For all the reasons discussed above, the Court AFFIRMS the Bankruptcy Court’s December 16, 1993 Order as briefed in Civil Action No. 94-40010-FHF. Regarding Civil Action No. 94-40011-FHF, the Court REVERSES the Bankruptcy Court’s October 15, 1993 Contempt Order. In so doing, however, the Court AFFIRMS the Bankruptcy Court’s conclusion that the state court action is barred by the Injunction. Additionally, the Court AFFIRMS the Bankruptcy Court’s refusal to impose sanctions. Finally, the Court DENIES appellants’ request for oral argument.

It is So Ordered.

. The Court agrees that in a non-core contempt proceeding, Rules 9020 and 9033 would apply. However, in a core contempt proceeding, as is the case here, the procedure for review is under Federal Rule of Bankruptcy Procedure 8001.

. The Court recognizes that there is disagreement regarding bankruptcy courts' contempt power, see Plastiras v. Idell (In re Sequoia Auto Brokers Ltd.), 827 F.2d 1281, 1291 (9th Cir.1987) (bankruptcy courts do not have contempt power), but the First Circuit has stated that bankruptcy courts have contempt power. See In re Power Recovery Sys., Inc., 950 F.2d at 802.

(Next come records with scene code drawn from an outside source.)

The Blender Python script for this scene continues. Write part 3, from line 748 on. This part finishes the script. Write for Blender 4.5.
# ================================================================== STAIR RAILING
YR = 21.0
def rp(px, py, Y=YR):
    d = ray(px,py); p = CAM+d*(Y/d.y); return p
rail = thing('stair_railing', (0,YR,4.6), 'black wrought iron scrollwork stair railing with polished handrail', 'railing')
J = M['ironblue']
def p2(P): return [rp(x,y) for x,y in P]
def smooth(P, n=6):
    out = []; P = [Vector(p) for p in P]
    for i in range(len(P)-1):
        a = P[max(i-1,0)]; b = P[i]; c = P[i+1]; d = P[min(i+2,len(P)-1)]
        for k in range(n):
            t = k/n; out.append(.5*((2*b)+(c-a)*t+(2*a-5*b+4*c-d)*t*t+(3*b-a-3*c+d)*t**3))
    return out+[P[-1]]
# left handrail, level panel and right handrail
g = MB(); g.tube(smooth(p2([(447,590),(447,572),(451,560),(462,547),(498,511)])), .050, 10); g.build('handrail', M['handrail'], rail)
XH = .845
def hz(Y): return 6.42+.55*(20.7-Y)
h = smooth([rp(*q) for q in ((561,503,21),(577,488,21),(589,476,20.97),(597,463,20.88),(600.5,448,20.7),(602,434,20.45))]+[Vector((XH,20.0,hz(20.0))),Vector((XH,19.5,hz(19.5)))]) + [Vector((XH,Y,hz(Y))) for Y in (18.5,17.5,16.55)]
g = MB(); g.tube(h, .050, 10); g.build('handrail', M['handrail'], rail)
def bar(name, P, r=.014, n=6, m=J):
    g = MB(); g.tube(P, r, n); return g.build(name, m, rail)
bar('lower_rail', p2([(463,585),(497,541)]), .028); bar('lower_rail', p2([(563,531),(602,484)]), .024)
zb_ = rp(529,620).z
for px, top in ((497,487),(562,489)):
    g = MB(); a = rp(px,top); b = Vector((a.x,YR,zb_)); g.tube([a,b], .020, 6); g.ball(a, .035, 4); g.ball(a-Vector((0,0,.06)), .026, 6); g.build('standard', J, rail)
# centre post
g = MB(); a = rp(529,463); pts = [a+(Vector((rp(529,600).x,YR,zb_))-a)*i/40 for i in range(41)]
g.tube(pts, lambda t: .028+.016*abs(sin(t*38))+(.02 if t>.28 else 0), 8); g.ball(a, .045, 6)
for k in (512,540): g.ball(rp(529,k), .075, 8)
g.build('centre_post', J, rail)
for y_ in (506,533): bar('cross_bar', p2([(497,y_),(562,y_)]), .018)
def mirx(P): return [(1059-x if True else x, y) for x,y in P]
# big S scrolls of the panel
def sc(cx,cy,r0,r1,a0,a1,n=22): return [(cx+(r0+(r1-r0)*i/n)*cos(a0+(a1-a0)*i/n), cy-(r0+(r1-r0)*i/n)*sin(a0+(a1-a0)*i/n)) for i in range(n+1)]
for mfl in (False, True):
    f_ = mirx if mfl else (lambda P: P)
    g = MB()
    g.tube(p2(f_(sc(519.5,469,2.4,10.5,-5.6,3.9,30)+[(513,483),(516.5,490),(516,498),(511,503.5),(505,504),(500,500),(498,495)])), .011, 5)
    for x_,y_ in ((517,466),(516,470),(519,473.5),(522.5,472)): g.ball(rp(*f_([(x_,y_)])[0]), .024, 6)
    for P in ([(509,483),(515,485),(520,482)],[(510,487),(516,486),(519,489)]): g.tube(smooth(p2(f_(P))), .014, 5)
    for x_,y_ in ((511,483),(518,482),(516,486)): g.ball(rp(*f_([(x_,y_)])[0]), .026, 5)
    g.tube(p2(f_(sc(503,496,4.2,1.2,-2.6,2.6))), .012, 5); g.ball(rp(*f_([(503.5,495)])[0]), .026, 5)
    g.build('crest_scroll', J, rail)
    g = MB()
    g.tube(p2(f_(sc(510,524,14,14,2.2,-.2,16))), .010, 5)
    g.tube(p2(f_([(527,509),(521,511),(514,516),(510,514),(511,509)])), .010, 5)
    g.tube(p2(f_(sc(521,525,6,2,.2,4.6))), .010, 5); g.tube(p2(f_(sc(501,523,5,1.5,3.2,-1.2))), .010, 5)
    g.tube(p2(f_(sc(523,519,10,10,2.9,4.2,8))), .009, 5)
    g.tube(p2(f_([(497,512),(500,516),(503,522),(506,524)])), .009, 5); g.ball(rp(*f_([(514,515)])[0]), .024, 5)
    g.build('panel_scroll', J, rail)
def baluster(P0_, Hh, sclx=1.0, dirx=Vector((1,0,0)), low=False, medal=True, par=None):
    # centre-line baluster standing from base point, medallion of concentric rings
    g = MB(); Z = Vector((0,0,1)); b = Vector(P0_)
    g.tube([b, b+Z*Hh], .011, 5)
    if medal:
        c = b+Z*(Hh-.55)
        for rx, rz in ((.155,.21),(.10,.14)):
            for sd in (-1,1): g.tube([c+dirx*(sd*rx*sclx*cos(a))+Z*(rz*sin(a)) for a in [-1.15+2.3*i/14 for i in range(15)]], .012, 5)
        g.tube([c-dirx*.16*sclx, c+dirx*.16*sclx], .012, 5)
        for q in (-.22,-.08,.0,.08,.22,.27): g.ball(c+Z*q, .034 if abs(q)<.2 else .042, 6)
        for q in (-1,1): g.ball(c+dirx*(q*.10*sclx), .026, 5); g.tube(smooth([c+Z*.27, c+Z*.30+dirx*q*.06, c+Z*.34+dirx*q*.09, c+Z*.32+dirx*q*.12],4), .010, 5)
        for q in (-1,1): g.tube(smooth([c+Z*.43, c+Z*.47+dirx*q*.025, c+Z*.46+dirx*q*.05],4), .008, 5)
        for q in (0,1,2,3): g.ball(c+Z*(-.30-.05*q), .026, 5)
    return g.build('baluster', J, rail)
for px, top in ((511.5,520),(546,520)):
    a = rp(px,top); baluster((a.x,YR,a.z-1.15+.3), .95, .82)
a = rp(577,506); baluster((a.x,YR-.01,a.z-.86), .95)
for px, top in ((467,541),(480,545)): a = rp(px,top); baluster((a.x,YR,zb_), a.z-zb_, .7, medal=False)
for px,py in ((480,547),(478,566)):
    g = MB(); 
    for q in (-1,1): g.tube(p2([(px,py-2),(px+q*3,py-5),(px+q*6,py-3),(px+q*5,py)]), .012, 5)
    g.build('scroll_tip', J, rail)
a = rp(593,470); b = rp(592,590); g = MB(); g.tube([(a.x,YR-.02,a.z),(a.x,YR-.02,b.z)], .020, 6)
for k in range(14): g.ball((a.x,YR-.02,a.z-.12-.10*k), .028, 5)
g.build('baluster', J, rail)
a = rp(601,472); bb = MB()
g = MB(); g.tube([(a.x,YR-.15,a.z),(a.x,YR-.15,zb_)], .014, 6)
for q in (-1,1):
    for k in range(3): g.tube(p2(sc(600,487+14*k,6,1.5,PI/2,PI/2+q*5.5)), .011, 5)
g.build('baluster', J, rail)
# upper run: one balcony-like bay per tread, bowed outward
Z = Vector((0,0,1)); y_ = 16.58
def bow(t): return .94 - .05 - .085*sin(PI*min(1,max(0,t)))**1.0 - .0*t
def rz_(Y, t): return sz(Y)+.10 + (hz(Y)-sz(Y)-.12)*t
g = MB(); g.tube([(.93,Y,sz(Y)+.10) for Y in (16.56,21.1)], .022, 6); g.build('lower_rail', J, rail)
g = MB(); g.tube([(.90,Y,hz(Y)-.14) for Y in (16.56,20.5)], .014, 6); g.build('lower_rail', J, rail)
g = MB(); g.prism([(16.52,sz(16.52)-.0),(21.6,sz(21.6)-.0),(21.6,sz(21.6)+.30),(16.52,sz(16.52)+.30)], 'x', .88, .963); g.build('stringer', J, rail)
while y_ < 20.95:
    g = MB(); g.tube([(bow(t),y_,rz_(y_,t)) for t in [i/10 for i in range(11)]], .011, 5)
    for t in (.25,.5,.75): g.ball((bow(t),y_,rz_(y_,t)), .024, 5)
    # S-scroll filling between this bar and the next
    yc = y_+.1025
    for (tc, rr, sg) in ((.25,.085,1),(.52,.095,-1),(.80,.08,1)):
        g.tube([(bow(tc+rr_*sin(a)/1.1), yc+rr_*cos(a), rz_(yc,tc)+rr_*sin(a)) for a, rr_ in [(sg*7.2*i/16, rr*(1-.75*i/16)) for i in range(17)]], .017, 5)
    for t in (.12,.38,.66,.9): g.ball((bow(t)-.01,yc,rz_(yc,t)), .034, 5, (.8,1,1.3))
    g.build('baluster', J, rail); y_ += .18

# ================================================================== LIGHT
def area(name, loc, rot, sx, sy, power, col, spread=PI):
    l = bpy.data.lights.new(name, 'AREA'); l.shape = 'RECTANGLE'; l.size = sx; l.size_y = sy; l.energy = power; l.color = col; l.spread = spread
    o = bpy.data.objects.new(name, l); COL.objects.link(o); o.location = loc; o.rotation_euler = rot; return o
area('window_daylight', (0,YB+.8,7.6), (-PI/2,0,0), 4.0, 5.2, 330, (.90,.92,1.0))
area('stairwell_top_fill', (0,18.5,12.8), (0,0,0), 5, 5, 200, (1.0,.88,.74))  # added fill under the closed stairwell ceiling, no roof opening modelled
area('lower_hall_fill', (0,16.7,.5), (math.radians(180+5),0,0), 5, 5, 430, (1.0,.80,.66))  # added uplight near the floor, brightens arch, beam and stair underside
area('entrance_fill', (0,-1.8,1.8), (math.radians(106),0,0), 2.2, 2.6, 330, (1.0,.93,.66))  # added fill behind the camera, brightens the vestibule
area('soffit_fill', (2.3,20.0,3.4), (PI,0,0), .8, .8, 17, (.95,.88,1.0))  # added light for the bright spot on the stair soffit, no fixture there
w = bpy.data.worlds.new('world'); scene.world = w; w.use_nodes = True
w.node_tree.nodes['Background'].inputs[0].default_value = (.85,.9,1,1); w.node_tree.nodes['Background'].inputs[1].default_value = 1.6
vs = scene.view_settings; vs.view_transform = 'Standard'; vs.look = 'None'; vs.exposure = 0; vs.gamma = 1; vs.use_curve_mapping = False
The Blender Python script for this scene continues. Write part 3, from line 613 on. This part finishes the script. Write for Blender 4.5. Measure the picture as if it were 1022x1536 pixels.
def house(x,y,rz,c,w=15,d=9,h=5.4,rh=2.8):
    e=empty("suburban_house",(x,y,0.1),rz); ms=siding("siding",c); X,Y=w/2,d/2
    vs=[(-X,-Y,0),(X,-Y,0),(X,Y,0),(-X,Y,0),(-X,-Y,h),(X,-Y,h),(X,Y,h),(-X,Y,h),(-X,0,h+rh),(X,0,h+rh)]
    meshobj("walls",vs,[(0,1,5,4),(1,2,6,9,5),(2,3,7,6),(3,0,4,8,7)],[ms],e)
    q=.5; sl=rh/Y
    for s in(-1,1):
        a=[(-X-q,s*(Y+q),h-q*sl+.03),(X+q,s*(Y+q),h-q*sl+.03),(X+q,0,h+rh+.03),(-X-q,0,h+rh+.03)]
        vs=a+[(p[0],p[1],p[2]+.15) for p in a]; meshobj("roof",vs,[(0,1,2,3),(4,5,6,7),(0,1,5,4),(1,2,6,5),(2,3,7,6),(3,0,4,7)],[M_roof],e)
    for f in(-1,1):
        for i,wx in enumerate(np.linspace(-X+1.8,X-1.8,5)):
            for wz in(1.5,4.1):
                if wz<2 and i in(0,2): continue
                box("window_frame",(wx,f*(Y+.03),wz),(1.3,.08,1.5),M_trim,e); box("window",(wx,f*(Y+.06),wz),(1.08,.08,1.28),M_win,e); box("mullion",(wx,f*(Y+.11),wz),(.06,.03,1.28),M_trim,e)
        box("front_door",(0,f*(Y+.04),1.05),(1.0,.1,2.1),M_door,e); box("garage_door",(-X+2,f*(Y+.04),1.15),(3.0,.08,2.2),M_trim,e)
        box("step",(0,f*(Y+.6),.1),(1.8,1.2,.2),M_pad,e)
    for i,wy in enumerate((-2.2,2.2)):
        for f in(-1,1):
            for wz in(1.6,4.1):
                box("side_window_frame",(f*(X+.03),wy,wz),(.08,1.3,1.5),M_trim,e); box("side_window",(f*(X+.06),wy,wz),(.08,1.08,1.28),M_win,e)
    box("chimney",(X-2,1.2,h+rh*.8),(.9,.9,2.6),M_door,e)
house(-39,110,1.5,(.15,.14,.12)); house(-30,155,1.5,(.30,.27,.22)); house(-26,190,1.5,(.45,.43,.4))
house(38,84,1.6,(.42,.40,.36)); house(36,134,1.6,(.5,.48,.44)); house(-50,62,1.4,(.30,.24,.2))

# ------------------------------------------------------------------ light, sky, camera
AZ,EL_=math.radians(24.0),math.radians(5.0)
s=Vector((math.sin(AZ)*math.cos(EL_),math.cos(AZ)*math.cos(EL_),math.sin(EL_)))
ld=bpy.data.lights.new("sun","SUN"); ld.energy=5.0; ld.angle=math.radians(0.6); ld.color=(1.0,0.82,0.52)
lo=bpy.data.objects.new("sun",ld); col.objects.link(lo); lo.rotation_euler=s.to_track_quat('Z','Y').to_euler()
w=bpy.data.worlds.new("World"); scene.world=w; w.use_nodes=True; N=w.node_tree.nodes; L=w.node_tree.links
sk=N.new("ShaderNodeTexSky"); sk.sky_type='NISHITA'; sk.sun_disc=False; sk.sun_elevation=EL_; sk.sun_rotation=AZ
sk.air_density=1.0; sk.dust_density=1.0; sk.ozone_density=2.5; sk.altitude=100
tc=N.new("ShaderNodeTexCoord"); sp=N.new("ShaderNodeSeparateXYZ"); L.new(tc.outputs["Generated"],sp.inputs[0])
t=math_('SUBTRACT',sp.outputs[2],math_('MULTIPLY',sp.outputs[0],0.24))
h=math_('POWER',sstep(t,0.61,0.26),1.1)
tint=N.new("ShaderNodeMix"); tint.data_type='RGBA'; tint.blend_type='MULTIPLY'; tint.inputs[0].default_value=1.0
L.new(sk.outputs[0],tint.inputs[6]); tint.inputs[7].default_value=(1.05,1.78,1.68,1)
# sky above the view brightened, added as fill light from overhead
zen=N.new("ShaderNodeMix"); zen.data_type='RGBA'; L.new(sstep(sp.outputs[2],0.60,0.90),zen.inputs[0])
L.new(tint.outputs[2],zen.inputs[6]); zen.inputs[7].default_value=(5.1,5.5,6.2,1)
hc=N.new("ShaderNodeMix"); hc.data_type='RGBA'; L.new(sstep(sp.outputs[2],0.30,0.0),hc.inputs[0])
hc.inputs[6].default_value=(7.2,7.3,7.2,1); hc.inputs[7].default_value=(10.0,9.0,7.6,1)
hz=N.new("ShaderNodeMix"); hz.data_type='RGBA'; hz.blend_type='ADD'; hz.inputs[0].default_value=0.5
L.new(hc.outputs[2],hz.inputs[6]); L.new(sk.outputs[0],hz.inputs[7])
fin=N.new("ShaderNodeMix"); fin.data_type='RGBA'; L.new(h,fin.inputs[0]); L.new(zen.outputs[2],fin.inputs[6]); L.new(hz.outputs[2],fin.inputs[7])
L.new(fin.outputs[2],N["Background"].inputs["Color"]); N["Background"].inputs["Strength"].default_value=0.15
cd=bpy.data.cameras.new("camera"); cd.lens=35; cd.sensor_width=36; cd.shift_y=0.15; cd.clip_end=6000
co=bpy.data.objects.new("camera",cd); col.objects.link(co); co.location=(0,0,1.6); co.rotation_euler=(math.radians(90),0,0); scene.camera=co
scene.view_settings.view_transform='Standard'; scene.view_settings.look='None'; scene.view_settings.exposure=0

. The circuits have been more reluctant to grant bankruptcy courts any criminal contempt power. See In re Hipp, 895 F.2d at 1509 (bankruptcy courts have no criminal contempt power); In re Sequoia Auto Brokers Ltd.., 827 F.2d at 1291 (bankruptcy courts do not have contempt power, criminal or civil); cf. Rafoth v. Nat'l Union Fire Ins. Co. (In re Baker & Getty Fin. Servs., Inc.), 954 F.2d 1169, 1173 (6th Cir.1992) (holding that bankruptcy courts have no authority to conduct juiy trials, a prerequisite to a finding of criminal contempt); In re Grabill Corp., 967 F.2d 1152, 1158 (7th Cir.1992) (same); In re United Missouri Bank, 901 F.2d 1449, 1457 (8th Cir.1990) (same); Kaiser Steel Corp. v. Frates (In re Kaiser Steel Corp.), 911 F.2d 380, 392 (10th Cir.1990) (same). However, there is no question that the Contempt Order at issue here was civil. See Contempt Order.

. In arguing that the Bankruptcy Court intended to protect certain non-contributing — in addition to contributing — non-debtor third parties, R & G cites a memorandum submitted to the Bankruptcy Court by the 235 Banks. The Court, however, gives controlling weight to the actual language of the Bankruptcy Court’s Confirmation Order.

. The Court recognizes that the Bankruptcy Court ultimately found that R & G was intended to be covered by paragraph (b) of the Injunction. Contempt Order at 6. However, the Court finds validity to appellants' argument that the Bankruptcy Court expanded the scope of the Injunction. Appellants' 94-40011 Brief at 23. Although in the original Confirmation Order the Bankruptcy Court conditioned protection under the Injunction on contribution to the Plan, in the Contempt Order, the Bankruptcy Court stated that the Injunction protects parties who made no financial contribution to the plan. Contempt Order at- 7. Additionally, in the Confirmation Order, the Bankruptcy Court stated which specific claims were barred under the Injunction, whereas in the Contempt Order, the Bankruptcy Court declared that it intended to achieve complete repose on all matters related to the various claims and counterclaims. Id.